7. In 1879 Alphonse Portier was the gérant (organizer) of the Impressionists’ fourth group exhibition. The second, in 1876, had been held in the gallery of Paul Durand-Ruel, who emerged in the years that followed as the most important dealer in the work of these painters. See Distel 1989, pp. 25, 43.
8. Portier was only 44 in 1885; it may be that Van Gogh was confusing him with Durand-Ruel – born in 1831 – whom he also mentions here.
9. This was probably a photo of Rembrandt’s Bust of a young woman smiling (possibly the artist´s wife Saskia van Uylenburgh), 1633 (Dresden, Staatliche Kunstsammlungen Dresden, Gemäldegalerie Alte Meister). Ill. 376 [376].
[376]
10. Rembrandt, The prodigal son in the tavern (formerly Rembrandt and Saskia), c. 1635 (Dresden, Staatliche Kunstsammlungen Dresden, Gemäldegalerie Alte Meister). Ill. 378 [378].
[378]
12. At the end of his preface to his novel Chérie (1884), Edmond de Goncourt looks back at his achievements and those of his brother Jules, who had died in 1870. ‘Now I have battled, I have toiled and I have fought for more than thirty years; for years my brother and I were all alone, taking the knocks from everyone. I am tired, I have had enough and I will let others take over’ (Il y a aujourd’hui plus de trente ans que je lutte, que je peine, que je combats, et pendant nombre d’années, nous étions, mon frère et moi, tout seuls, sous les coups de tout le monde. Je suis fatigué, j’en ai assez, je laisse place aux autres). For a description of their contribution to the art and literature of their day he quotes his brother Jules: ‘the search for truth in literature, the revival of eighteenth-century art, the triumph of Japonism: these are ... the three great literary and artistic movements of the second half of the nineteenth century… and we will have led them, these three movements… us, poor unknown us. Well! when you have done that … it will be really difficult not to be someone in the future’ (la recherche du vrai en littérature, la résurrection de l’art du XVIIIe siècle, la victoire du japonisme: ce sont ... les trois grands mouvements littéraires et artistiques de la seconde moitié du XIXe siècle... et nous les aurons menés, ces trois mouvements... nous, pauvres obscurs. Eh bien! quand on a fait cela... c’est vraiment difficile de n’être pas quelqu’un dans l’avenir). See Goncourt 1884, pp. x and xv-xvi. Van Gogh may possibly have alluded to this again in letters 655 and 656.
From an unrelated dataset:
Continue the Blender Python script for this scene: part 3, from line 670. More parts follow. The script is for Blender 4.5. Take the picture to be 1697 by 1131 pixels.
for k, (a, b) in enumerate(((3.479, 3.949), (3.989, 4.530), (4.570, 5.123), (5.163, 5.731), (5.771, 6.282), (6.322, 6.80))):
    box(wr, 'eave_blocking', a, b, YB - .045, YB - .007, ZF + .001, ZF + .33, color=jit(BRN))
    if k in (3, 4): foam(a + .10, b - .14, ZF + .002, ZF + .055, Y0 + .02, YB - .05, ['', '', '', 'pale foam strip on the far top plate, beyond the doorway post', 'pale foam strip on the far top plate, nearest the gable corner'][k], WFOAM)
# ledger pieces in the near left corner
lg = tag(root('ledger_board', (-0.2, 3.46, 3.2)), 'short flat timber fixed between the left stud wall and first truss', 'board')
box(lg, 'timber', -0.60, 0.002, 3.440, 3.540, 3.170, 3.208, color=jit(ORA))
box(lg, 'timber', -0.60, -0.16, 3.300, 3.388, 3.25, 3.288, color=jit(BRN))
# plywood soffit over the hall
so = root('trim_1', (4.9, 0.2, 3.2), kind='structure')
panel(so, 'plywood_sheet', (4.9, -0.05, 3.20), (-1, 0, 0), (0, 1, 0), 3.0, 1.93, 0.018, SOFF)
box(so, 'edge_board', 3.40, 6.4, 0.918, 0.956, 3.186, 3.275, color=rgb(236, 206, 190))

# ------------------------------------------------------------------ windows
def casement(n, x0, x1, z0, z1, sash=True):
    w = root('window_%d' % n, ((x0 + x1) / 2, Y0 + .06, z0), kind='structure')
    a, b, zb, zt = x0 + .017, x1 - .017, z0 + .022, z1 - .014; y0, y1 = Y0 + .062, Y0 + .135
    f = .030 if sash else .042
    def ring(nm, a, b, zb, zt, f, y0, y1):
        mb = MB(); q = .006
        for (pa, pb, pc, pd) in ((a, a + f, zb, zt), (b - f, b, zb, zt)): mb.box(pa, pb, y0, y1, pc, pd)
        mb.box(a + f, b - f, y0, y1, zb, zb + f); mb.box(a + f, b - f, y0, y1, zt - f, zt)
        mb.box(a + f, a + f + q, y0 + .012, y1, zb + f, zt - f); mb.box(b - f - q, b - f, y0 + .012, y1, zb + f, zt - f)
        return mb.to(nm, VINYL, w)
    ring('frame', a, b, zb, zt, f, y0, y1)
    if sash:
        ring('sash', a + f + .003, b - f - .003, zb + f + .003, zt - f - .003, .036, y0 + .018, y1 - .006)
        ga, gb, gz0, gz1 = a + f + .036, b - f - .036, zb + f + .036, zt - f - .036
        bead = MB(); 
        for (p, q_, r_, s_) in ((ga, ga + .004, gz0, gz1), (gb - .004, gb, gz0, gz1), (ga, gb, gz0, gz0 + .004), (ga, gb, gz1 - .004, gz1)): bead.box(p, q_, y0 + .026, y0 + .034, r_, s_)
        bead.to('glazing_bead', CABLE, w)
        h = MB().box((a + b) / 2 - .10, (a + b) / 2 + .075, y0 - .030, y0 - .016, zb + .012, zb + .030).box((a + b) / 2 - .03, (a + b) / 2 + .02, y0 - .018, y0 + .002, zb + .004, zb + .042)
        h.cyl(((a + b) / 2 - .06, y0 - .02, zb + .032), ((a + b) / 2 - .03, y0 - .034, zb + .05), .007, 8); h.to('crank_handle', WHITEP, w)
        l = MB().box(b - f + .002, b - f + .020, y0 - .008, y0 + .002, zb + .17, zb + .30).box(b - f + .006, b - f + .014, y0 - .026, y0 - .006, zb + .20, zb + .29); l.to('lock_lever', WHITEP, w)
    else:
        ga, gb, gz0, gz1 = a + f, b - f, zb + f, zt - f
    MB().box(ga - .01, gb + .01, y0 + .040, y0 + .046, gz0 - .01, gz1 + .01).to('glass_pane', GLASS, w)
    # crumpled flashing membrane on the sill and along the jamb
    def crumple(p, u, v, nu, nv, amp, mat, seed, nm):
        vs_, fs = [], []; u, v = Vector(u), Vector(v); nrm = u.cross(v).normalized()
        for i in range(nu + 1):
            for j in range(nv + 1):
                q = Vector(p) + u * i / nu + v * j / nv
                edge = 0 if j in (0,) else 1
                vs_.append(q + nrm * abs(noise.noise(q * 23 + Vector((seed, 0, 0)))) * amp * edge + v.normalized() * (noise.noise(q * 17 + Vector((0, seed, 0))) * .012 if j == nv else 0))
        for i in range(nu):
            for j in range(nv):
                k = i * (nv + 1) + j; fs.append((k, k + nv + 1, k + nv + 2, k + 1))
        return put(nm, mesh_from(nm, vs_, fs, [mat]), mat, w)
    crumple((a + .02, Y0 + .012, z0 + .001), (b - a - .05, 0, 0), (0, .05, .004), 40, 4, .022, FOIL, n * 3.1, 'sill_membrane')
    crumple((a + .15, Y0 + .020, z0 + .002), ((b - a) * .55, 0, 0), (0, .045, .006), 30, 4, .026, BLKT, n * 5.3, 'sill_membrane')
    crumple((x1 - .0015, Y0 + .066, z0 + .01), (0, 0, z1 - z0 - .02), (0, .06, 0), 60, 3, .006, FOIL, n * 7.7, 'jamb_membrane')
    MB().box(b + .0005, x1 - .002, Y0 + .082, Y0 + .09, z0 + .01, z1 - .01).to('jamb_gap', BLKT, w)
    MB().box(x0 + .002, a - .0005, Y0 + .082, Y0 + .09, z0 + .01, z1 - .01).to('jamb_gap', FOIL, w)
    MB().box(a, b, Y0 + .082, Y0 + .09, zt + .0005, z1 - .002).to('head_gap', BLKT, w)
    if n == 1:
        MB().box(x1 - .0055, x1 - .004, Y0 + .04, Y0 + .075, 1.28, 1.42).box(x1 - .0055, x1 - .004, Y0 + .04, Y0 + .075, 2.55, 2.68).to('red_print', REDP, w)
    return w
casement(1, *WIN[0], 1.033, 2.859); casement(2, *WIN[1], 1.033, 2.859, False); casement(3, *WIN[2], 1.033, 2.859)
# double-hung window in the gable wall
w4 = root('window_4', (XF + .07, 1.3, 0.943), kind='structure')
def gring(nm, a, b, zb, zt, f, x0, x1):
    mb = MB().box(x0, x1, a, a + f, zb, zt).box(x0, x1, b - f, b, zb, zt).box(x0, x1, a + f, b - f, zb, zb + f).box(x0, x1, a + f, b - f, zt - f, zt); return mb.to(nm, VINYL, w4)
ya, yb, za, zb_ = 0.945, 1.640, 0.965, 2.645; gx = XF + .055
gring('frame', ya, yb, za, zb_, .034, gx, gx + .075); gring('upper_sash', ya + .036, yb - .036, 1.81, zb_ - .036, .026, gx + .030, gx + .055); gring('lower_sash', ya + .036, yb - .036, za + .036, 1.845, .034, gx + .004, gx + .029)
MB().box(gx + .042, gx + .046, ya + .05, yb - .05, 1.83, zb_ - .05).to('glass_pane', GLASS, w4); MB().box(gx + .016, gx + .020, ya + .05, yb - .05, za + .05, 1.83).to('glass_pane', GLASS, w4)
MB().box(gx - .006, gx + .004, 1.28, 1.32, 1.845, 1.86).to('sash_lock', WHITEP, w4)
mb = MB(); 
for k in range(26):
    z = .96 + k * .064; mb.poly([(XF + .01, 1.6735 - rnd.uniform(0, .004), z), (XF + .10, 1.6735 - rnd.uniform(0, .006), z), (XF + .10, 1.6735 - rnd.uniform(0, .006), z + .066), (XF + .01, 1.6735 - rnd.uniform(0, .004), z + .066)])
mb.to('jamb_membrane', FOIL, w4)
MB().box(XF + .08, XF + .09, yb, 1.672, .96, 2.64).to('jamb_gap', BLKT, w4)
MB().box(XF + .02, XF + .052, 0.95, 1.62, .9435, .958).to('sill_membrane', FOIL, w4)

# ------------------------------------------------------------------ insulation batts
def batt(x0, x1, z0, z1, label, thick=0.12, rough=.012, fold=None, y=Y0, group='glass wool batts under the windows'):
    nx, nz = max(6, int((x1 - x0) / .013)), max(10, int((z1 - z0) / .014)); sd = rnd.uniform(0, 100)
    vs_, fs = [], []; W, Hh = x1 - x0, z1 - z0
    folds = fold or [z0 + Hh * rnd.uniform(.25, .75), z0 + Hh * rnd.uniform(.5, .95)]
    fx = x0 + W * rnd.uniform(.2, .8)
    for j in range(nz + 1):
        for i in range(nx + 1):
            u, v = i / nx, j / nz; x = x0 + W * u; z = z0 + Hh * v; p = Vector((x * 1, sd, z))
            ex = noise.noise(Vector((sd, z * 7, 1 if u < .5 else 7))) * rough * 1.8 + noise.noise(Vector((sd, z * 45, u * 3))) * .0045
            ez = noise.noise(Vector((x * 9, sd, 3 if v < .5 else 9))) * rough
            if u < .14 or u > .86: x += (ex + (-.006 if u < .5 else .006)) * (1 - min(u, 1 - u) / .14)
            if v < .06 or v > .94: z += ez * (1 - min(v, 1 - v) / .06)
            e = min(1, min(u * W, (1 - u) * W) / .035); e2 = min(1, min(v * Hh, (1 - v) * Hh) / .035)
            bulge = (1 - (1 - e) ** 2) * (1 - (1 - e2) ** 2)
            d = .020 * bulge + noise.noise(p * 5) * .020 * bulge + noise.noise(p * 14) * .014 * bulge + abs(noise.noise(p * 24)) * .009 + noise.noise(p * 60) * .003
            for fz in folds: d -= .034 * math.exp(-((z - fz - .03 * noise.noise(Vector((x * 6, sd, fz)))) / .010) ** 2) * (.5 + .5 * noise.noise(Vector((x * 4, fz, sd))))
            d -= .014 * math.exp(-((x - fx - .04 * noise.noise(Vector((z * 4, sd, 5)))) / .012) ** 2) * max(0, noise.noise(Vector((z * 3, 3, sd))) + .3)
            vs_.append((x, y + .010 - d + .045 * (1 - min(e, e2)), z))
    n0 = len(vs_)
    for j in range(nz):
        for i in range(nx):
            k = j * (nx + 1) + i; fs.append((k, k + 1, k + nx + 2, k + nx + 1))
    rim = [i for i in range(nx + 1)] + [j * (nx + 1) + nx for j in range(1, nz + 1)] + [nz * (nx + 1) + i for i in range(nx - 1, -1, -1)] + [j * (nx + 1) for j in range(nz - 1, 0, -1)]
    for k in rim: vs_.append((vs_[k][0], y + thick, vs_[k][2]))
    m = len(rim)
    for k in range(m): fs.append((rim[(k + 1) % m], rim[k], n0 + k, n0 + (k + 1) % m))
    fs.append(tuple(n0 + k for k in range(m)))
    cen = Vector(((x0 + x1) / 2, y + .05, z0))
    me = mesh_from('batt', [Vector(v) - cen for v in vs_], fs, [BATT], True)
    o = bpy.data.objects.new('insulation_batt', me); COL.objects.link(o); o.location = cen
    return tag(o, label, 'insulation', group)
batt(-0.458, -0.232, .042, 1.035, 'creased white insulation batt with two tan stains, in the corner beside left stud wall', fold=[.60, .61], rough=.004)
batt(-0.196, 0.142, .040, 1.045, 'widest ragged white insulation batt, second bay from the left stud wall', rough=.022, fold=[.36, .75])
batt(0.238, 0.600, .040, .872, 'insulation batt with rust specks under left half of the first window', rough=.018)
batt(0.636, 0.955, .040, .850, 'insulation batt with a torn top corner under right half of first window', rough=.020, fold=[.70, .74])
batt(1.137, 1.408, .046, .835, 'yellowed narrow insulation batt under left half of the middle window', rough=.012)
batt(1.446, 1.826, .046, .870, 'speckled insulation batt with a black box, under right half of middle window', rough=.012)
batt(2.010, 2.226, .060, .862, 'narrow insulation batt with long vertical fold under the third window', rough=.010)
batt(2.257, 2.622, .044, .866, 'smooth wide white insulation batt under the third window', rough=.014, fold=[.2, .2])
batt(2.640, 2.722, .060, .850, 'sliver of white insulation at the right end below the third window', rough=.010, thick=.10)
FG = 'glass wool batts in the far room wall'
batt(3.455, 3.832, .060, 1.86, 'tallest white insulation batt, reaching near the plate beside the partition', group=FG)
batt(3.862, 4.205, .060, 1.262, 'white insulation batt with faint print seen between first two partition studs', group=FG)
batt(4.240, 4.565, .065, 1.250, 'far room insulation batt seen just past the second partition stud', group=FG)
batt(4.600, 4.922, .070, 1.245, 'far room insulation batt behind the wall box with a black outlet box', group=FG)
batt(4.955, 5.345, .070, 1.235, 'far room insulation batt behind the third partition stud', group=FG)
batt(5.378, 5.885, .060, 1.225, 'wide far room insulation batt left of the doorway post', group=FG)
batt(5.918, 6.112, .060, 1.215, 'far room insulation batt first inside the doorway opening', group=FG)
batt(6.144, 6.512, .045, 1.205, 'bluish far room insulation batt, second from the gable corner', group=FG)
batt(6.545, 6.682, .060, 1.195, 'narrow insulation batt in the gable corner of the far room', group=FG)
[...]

13. This emphasis on ‘truth’ in a work of art is also discussed in the introduction to Chérie and was something Van Gogh was to repeat several times; see also the previous note.
14. Van Gogh is referring here to the Rembrandt portrait referred to above; see n. 9.
16. Alfred Stevens was known for his elegant portraits of women of the bourgeoisie; cf. Van Gogh’s opinion of him in letter 500.